» Written instruction: Retype the material in full, keeping every word the same.

» Given information:
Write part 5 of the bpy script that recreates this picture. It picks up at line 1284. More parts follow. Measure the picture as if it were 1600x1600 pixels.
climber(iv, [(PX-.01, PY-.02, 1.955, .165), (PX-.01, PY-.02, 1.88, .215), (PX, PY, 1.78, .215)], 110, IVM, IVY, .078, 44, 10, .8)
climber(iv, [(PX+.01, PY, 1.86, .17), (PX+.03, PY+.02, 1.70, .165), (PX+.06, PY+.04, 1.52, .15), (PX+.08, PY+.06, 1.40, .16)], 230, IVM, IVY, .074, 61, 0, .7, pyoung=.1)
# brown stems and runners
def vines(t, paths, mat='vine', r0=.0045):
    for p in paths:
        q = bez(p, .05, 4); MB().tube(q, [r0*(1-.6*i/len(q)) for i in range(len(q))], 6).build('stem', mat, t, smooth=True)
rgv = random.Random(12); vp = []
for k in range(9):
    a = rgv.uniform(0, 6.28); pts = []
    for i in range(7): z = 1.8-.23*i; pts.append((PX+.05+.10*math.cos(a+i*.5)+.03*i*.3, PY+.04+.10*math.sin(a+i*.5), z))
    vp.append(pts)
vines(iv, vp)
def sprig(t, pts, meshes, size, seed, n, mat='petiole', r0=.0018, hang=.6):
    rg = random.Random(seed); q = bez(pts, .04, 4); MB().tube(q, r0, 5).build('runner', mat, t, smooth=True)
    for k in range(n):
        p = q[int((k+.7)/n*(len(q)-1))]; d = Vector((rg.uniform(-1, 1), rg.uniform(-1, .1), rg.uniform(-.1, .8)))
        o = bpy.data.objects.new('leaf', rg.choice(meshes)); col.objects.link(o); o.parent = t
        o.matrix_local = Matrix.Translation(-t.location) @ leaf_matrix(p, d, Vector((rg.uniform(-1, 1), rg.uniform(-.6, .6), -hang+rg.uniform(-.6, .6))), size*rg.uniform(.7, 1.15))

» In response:
Write part 5 of the bpy script that recreates this picture. It picks up at line 1284. More parts follow. Measure the picture as if it were 1600x1600 pixels.
climber(iv, [(PX-.01, PY-.02, 1.955, .165), (PX-.01, PY-.02, 1.88, .215), (PX, PY, 1.78, .215)], 110, IVM, IVY, .078, 44, 10, .8)
climber(iv, [(PX+.01, PY, 1.86, .17), (PX+.03, PY+.02, 1.70, .165), (PX+.06, PY+.04, 1.52, .15), (PX+.08, PY+.06, 1.40, .16)], 230, IVM, IVY, .074, 61, 0, .7, pyoung=.1)
# brown stems and runners
def vines(t, paths, mat='vine', r0=.0045):
    for p in paths:
        q = bez(p, .05, 4); MB().tube(q, [r0*(1-.6*i/len(q)) for i in range(len(q))], 6).build('stem', mat, t, smooth=True)
rgv = random.Random(12); vp = []
for k in range(9):
    a = rgv.uniform(0, 6.28); pts = []
    for i in range(7): z = 1.8-.23*i; pts.append((PX+.05+.10*math.cos(a+i*.5)+.03*i*.3, PY+.04+.10*math.sin(a+i*.5), z))
    vp.append(pts)
vines(iv, vp)
def sprig(t, pts, meshes, size, seed, n, mat='petiole', r0=.0018, hang=.6):
    rg = random.Random(seed); q = bez(pts, .04, 4); MB().tube(q, r0, 5).build('runner', mat, t, smooth=True)
    for k in range(n):
        p = q[int((k+.7)/n*(len(q)-1))]; d = Vector((rg.uniform(-1, 1), rg.uniform(-1, .1), rg.uniform(-.1, .8)))
        o = bpy.data.objects.new('leaf', rg.choice(meshes)); col.objects.link(o); o.parent = t
        o.matrix_local = Matrix.Translation(-t.location) @ leaf_matrix(p, d, Vector((rg.uniform(-1, 1), rg.uniform(-.6, .6), -hang+rg.uniform(-.6, .6))), size*rg.uniform(.7, 1.15))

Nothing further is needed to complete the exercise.